Girls’s Surprising Definition of Adulthood
The excellent fifth season of the show was about reconciling the person you’ve become with who you want to be.

“I need to see how other people see me because it’s the only way that I can see myself.”
That’s Jenny Slate’s Girls character Tally Schifrin, a successful Brooklyn writer who might have more in common with the show’s creator, Lena Dunham, than Hannah Horvath does. In last night’s two-part season finale, she explained to Hannah, a jealous nemesis turned confidante after some bike pilfering and blunt puffing, why she Googles herself so often.
“I wake up every morning and I think, ok, what would Tally Schifrin do?,” she said. “Tally Schifrin is not even me now. She’s just like this thing I’ve created. She’s a monster that I’ve made and that I have to feed.”
The feeling of disassociation that she was talking about doesn’t just result from her celebrity status. Tally’s struggles, the impeccably written fifth season of Girls suggested, are on some level universal ones about growing up. The longer you live, the more your identity coalesces. Does that identity serve you, or do you serve it? Once it’s set, can it be changed? These aren’t just questions about self improvement—about buying new clothes, like Elijah does, or exercising more, like Hannah. It’s about seeing who you’ve become to the world and making a possibly radical choice about how to proceed.
For Hannah, that radical choice was to stay calm when she learned that her ex, Adam, was dating her best friend, Jessa. In her subdued but funny performance for The Moth, she said that the worst thing about the situation was knowing that Adam and Jessa rightly expected her to react with outrageous behavior. But Hannah saw how she was seen by others and broke with the caricature, delivering a fruit basket to Adam’s door instead of a bicycle through his window. This doesn’t mean an abdication of the otherwise wacky Hannah persona: She still left a decent-seeming boyfriend, quit a decent-seeming job, and stole a decent-seeming guy’s bike. But she made each of those choices after clear deliberation about the risks and potential rewards. Though her life may appear to be one of chaos, increasingly it seems that control, not inertia, drives it.
Other characters have chosen to defy the dominant conception of themselves in the service of their own happiness. Marnie has said time and again that she’s not a kind of girl who can be with a kind of guy like Ray—but, for now, she’s set that appearances-rooted judgment aside in order to fulfill her desires and need for emotional support. Shoshanna’s rebrand of Cafe Grumpy, requiring an avatar of whimsy to post Mitt Romney ads in a coffee shop, offers a lighter vision of the power of taking command of one’s own identity. The progress that Hannah’s parents have made in finding some peace after Tad came out is a reminder of how the process of periodically realigning the person you’ve become with the person you want to be continues into middle age.

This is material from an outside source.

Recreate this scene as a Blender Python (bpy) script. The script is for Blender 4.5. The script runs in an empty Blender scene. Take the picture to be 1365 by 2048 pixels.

But not everyone is on the path to transcending. Elijah, brutally confronted by Dill with how he is perceived by other people, chose for now to double-down on the aimless party-boy look. Jessa and Adam, too, remain chained to the most destructive generalizations they might make about themselves. All season, they’ve made comments indicating that they believed their relationship would result in an epic blowup because of their personalities. Now, they’ve obliged the doomed-psycho-lovers narrative with a violent fight. When Adam broke through the bathroom door all Shining-like, Jessa chastised him for going over the top—a clear indication that as much as their battle was driven by pure passions, it was also a kind of performance.
The exact reason for that performance came, too, from a clash between self-conception, outward perception, personal choice, and reality. “You know people hate me,” Jessa told Adam in one of the most electrifying scenes of the entire series. “I’m a hatable kind of person. I don’t know why, I can’t help it, maybe it’s because I have a big ass and good hair. But I know—I know!—that I have principles. And one thing that I don’t do is steal people’s boyfriends.”
She then said that her identity slipping in the wrong direction— from someone who doesn’t steal boyfriends to someone who does—was not her fault but Adam’s. He had no words to reply to that accusation, only physical action of the sort viewers haven’t seen in a long time from him. She replied in kind. In a season defined largely by progress for many characters, here was a frightening reminder that growing up can mean backsliding—especially when you allow yourself to be exactly who everyone fears you are.